Cruise ships today are huge. If you took the decks and laid them out side by side, the space would be the size of a small town. When you arrive at the open deck, find a place to sit down and relax. Look over the newsletter and see what’s going on later and what interests you the most. Many first time cruisers look lost the first few days. This is often because they cannot think in three dimensions and they can’t find what they are looking for because it’s on a different deck. Select a few places to find then head to the bow of the ship on a public deck. As you do, notice what is on the level. When you reach the furthest forward you can go, check your map and plot your route to one of your selected locations. Don’t use the elevators if you are physically capable of using stairs, it easier to remember the number of flights of steps. Again, notice what is along the way. When you arrive, plot a route to another location. Most people start to be comfortable getting around the ship with just a few locations if they take the time to do this orientation as soon as possible. The sooner you start after boarding, the less crowded the ship will be with people walking around lost. One of the newsletter items will tell you where and when food is being served. Head to someplace serving food, get something to eat, and relax for a while. Make sure you drink a few glasses of water because it is easy to get dehydrated on a cruise ship.

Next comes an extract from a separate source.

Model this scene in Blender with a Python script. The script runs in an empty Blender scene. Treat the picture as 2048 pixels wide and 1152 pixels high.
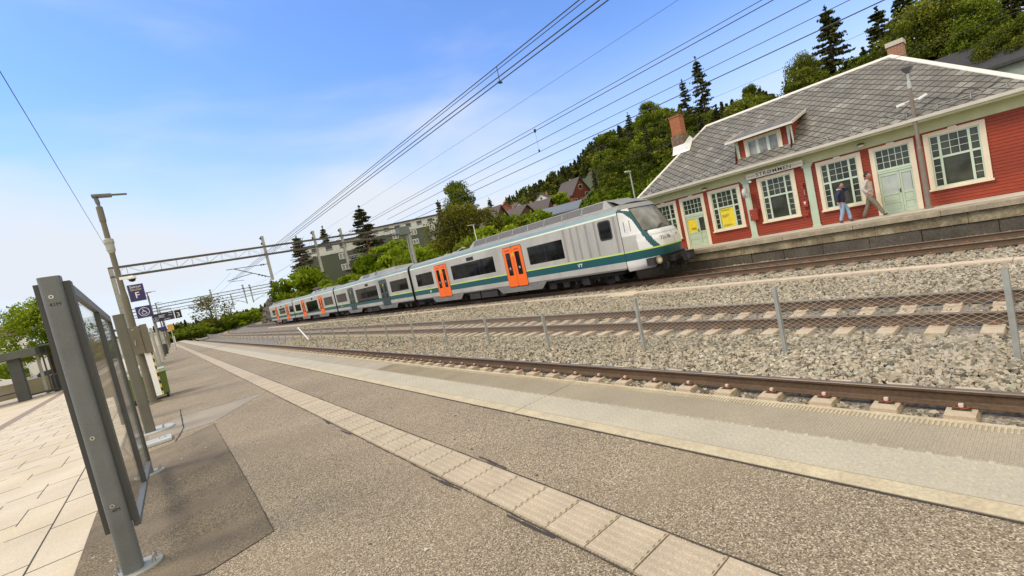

Safety at Sea Drill AKA the Lifeboat drill

International laws require each cruise ship conduct a Safety at Sea Drill within the first few hours of a ship sailing. Most cruise lines do the drill after embarking is complete before the ship actually sails. The time of the drill is in the newsletter and there will be ship wide announcements leading up to it. Ten or fifteen minutes before the time of the drill, head back to your stateroom and get your life jackets. The life jackets are large, many people find them awkward to walk in and wearing them can be hot as well as uncomfortable. To minimize your discomfort, after retrieving your life jacket, head to your muster station. As soon as the drill starts you must put on your life jacket. Some cruise lines use public rooms as muster points while others have the muster points at the lifeboat. Once at the muster station the crew will account for everyone. Participation in the drill is mandatory and each person must be accounted for. When everyone on-board is accounted for, the person in charge of each muster station will give a safety briefing. The ship’s captain is required to inspect a percentage of the muster stations before the drill is complete. Once the all clear is given you can remove your life jacket and start your vacation.

5 replies to this post
  1. Most cruise ships have a buffet at one of the restaurants during embarkation. Individual cabins may not be completely turned around from the previous cruise therefore unavailable. Also, luggage delivery to the various cabins might cause a safety problem.

  2. As far as the Lifeboat drill is concerned, not every line demands you bring your life jacket. We sailed on Norwegian and Royal Caribbean. Norwegian demanded we bring the life jackets but Royal Caribbean told us to leave them in the stateroom. Your boarding newsletter will probably have information whether the life jacket is needed or not.

    • On our Norwegian Sun Panama Canal embarkation, from Miami to Los Angeles,, we were told to leave them in the staterooms. May be destination oriented?

  3. I am a U. S. Navy, Retired. My last time being at sea is 1969. Hence, my sea legs will be a little rusty. I am also recuperating from a stroke. However, I’m able to walk with the aid of a cane and on occasions with a battery powered scooter. My family is looking forward to their first cruise to Bahamas.